Manitou Cliff Dwellings

Manitou Springs

This interactive museum allows visitors to walk through cliff dwellings in the architectural style of the Anasazi. Youngsters will love climbing into some of the smaller dwellings, and can learn more about the history of these Native American cultures in the adjacent Pueblo and Cave Museums.

Mesa Verde National Park and Visitor Center

Mesa Verde

To get a real up-close glimpse at how the Ancestral Puebloans lived, visit Mesa Verde National Park. Established in the early 1900s, this national park is home to roughly 5,000 archaeological sites dating all the way back to A.D. 600. While there, make sure to stop in at the Mesa Verde Visitor and Research Center, check out the Chapin Mesa Archaeological Museum, and spend time in the Cliff Palace (open April to early November through ranger guided tours).

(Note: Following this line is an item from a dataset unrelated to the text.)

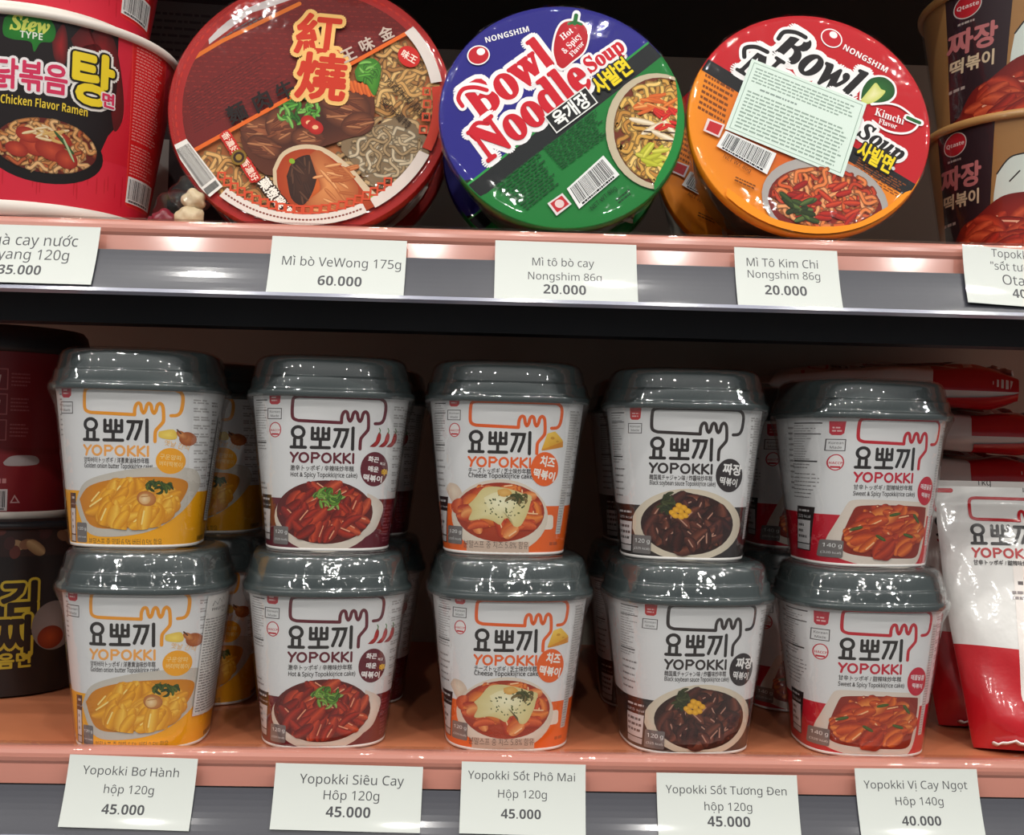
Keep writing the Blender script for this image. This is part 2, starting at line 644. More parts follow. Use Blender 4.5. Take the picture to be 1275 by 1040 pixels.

Southern Ute Cultural Center and Museum


This cultural center was designed by the same architects behind the Smithsonian National Museum of the American Indian, and is both owned and operated by the Southern Ute Indian Tribe. Here kids will immerse themselves in past and present Ute culture via interactive electronics, photographic panels, military artifacts, life-size replicas (including a buffalo hide tipi and a school room), and a bear totem pole.

Ute Indian Museum


While Colorado’s current population is more than 80 percent white, its longest continuous residents are the Ute Indians. This museum is dedicated to educating the public about Ute history as well as modern-day Ute culture. You’ll also find Chief Ouray Memorial Park—Ouray was an important interpreter and negotiator in both Ute and Colorado history. The on-site museum shop features authentic Native American gifts, such as jewelry, beadwork, and Ute pottery.

El Pueblo History Museum
El Pueblo History Museum Photo: History Colorado

Latin American

Chicano Humanities and Arts Council Gallery and Cultural Center


Founded in 1978, the Chicano Humanities and Arts Council (CHAC) Gallery and Cultural Center was created to give a voice and home to Chicano and Latino artists and their work. Visit their space to experience and expose little ones to music, dance, literature, and visual arts created by Denver’s creative Latino community.

El Pueblo History Museum


Through ongoing exhibitions, lecture series, and other educational programming, this museum highlights the Pueblo region’s various ethnicities and cultures—nearly half of the local population is Latino. You’ll also find the excavation site of the original 1842 El Pueblo trading post and a re-creation of a trading post and plaza—important parts of Colorado history.

Museo de las Americas


Each month, Museo de las Americas opens its doors to the public during the Santa Fe Art Walk. But there’s still plenty to see the rest of the time; this Latin American art museum rotates objects from their 3600-object permanent collection via on-site and traveling exhibitions. Museo also regularly hosts cultural workshops and a summer arts and culture camp.